Os estudantes que ocuparam escolas e ruas estavam até então na posição de restos. Eram os estudantes que o Estado fingia educar, em escolas abandonadas, caindo aos pedaços, em aulas com professores muito mal pagos, desmotivados e despreparados. Eram os alunos que nunca teriam muita chance na vida porque recebem uma péssima educação. Eram os estudantes “violentos” e “perdidos” da escola pública, eram também os pretos e os pobres da escola pública. Eram aqueles que restavam na condição de objetos, também de discursos eleitoreiros e de slogans indecentes. Os herdeiros do processo de redemocratização lento, frágil e precário que vivemos há 30 anos, das ações imperfeitas de inclusão social, provaram que, se a moldura do espaço público for a democracia, há lugar para as diferenças, há lugar para o outro.
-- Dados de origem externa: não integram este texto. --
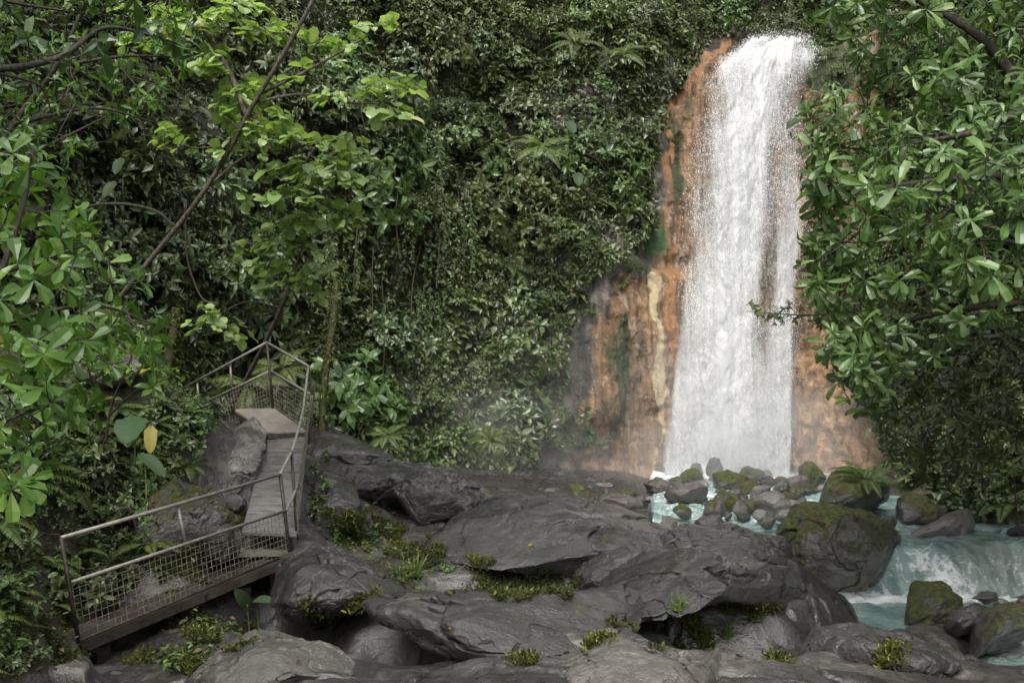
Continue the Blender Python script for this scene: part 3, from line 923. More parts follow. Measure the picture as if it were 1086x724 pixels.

Aqueles que muitos acreditavam “sem futuro”, porque sem presente, ensinaram aos adultos que a política é o exercício de estar com o outro no espaço público.

De onde veio a boa notícia no rio de lama e de obscenidades que se transformou o país, no concreto e no simbólico? Dos meninos e meninas das escolas públicas. Educaram o governador, educaram a sociedade. E fizeram o que parecia impossível no atual momento do Brasil: resgataram a política.